Published by the University of Rochester Press, the book compares the way international migrants form communities and maintain relationships with their native regions to similar patterns among migrants from within the North American continent. Twelve contributing scholars of North American immigration analyze the development of migrant networks and institutions in the volume, sponsored by Princeton University’s Shelby Cullom Davis Center for Historical Studies.
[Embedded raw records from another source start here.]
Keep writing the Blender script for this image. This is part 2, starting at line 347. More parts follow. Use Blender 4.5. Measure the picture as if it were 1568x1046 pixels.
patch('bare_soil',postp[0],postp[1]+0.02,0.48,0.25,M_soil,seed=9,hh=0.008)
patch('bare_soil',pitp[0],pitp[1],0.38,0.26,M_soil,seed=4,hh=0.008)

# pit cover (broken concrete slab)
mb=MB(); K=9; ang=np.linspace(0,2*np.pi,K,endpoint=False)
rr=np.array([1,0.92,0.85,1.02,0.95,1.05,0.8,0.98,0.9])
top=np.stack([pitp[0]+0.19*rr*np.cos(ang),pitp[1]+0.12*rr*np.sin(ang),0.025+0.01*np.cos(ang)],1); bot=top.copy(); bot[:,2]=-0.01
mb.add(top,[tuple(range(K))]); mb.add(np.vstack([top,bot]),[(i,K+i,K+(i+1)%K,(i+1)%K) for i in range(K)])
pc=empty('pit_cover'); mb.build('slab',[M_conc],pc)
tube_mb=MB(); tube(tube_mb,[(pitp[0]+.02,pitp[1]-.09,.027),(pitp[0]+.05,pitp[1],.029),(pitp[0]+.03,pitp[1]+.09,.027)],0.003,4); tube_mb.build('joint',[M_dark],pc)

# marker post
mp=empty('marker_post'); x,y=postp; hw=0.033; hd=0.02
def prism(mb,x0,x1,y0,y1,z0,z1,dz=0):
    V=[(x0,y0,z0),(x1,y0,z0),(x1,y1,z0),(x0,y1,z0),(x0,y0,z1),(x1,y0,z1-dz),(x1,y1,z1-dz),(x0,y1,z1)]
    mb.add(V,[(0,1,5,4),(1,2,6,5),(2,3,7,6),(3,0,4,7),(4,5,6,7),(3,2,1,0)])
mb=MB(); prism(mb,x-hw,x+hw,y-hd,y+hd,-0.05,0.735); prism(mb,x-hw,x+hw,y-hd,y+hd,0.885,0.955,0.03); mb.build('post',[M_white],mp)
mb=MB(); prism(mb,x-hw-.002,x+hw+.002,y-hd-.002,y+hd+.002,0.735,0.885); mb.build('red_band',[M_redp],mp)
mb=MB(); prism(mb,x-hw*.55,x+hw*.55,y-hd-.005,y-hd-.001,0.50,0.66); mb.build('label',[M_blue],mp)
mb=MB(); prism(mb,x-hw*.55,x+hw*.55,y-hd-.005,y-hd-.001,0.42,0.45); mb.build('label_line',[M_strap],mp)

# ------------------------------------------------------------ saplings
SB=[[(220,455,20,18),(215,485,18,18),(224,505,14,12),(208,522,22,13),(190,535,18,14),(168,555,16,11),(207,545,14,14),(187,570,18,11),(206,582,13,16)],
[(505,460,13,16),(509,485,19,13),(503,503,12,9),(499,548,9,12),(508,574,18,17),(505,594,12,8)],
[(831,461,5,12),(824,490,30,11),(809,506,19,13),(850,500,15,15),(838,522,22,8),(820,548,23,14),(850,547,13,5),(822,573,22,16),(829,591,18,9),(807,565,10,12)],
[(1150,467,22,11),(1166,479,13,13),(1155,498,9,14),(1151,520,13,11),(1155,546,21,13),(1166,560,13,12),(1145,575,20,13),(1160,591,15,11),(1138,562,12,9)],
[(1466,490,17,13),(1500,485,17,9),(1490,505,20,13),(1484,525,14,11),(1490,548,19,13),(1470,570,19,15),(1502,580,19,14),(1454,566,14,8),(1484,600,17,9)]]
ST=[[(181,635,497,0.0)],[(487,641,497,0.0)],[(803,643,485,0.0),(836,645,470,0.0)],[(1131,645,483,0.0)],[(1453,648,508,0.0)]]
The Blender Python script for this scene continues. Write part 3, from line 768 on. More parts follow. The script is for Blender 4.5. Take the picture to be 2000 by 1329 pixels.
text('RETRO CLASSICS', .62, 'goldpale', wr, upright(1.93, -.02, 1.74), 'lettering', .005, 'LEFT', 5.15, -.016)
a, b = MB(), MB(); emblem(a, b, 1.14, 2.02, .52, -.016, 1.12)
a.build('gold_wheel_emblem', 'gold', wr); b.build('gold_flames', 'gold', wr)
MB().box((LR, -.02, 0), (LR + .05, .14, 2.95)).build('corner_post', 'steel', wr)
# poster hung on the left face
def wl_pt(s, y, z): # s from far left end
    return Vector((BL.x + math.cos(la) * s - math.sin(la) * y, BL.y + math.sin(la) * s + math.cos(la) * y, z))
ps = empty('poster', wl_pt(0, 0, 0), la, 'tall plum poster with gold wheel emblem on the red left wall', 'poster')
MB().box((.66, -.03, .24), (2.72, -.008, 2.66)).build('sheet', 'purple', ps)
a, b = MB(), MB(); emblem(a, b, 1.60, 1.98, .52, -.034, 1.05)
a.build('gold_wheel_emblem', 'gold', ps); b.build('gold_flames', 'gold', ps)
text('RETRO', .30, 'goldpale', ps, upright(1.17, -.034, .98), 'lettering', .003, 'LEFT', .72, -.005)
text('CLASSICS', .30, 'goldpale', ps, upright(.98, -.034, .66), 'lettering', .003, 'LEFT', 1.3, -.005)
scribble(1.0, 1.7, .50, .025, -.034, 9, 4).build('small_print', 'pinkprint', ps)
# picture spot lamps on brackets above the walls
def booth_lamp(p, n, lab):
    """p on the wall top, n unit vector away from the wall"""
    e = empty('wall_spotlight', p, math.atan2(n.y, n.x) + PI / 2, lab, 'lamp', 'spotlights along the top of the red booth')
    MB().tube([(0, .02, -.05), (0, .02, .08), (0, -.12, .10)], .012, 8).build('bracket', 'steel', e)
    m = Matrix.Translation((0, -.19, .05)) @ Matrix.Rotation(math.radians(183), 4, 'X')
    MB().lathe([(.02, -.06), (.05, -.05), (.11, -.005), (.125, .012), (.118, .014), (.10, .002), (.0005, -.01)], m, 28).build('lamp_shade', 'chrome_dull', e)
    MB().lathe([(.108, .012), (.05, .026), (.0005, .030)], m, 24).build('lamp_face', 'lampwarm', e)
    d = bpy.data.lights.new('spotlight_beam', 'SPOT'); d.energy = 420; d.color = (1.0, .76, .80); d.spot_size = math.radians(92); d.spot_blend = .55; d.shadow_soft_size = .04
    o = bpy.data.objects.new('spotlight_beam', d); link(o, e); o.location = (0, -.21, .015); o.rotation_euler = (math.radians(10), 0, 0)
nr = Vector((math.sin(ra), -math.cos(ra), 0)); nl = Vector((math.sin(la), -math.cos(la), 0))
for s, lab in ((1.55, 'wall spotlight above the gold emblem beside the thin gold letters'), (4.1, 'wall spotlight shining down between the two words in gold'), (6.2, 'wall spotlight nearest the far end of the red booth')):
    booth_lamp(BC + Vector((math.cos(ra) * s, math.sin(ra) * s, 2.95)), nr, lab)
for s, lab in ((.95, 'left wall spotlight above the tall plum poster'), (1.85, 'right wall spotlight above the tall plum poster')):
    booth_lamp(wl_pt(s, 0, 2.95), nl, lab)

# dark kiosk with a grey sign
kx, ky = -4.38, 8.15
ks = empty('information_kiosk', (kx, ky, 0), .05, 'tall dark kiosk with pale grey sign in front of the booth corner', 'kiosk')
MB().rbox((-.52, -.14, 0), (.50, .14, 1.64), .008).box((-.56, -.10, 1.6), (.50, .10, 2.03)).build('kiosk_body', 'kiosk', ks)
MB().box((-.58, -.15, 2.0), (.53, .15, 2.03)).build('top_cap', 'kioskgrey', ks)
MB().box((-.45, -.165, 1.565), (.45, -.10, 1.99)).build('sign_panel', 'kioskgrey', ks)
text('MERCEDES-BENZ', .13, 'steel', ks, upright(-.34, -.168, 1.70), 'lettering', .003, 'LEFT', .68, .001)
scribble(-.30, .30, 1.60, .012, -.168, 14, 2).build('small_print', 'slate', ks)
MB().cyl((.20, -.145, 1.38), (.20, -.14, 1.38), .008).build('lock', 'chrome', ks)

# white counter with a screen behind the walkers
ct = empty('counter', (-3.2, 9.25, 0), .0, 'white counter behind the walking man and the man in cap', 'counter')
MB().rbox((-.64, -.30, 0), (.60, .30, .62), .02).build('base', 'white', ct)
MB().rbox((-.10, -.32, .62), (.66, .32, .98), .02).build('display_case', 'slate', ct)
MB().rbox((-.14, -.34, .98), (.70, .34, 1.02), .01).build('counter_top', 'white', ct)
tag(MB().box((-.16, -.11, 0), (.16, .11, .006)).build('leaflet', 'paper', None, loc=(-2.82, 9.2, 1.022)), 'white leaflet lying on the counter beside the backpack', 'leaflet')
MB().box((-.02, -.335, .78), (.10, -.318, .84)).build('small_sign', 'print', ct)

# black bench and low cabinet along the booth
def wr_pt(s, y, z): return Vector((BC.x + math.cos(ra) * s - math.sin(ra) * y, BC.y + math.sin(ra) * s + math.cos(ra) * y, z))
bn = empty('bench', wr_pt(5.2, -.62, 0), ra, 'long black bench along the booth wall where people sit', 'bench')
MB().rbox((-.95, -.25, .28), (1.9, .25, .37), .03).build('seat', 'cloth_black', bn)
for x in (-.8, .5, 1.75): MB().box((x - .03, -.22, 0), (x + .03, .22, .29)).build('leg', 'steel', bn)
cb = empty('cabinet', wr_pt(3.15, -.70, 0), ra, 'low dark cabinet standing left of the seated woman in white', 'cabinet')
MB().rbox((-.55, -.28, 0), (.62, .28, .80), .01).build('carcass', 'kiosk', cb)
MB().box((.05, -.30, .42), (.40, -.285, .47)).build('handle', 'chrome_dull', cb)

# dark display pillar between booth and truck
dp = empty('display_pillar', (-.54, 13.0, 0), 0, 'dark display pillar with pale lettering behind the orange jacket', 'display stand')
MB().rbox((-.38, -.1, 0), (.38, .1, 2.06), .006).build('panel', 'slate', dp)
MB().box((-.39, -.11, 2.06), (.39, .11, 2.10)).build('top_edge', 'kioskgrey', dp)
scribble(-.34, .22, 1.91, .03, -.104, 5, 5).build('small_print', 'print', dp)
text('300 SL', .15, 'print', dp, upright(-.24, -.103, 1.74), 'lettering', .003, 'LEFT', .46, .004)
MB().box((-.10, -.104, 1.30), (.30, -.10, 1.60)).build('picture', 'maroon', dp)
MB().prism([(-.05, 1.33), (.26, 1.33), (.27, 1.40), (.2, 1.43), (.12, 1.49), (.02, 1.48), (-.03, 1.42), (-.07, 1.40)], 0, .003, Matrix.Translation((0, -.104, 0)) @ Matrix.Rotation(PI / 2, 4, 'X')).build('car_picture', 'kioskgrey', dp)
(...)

Walter Nugent, Andrew V. Tackes Emeritus Professor of History at Notre Dame, wrote the first chapter, “Crossing Borders, Countering Exceptionalism.” A noted scholar of the American West, migration and demography, Gilded Age and Progressive Era, and comparative history, Nugent received the Western History Associations Caughey Award for the best book on the American West in 2000.

In addition to editing the book, Rodriguez wrote a chapter titled “Migrants and Citizens: Mexican American Migrant Workers and the War on Poverty in an American City.” His scholarly interests include U.S. Latino history and U.S. legal history.

A 2001 graduate of the University of Wisconsin School of Law, Rodriguez earned his doctoral degree in U.S. history from Northwestern University.

Joining Rodriguez and Nugent as contributing authors to “Repositioning North American Migration History” are: Josef Barton, Wallace Best, Donna Gabbaccia, James Gregory, Tobias Higbie, Mae Ngai, Annelise Orleck, Kunal Parker, Kimberly Phillips, and Bruno Ramirez.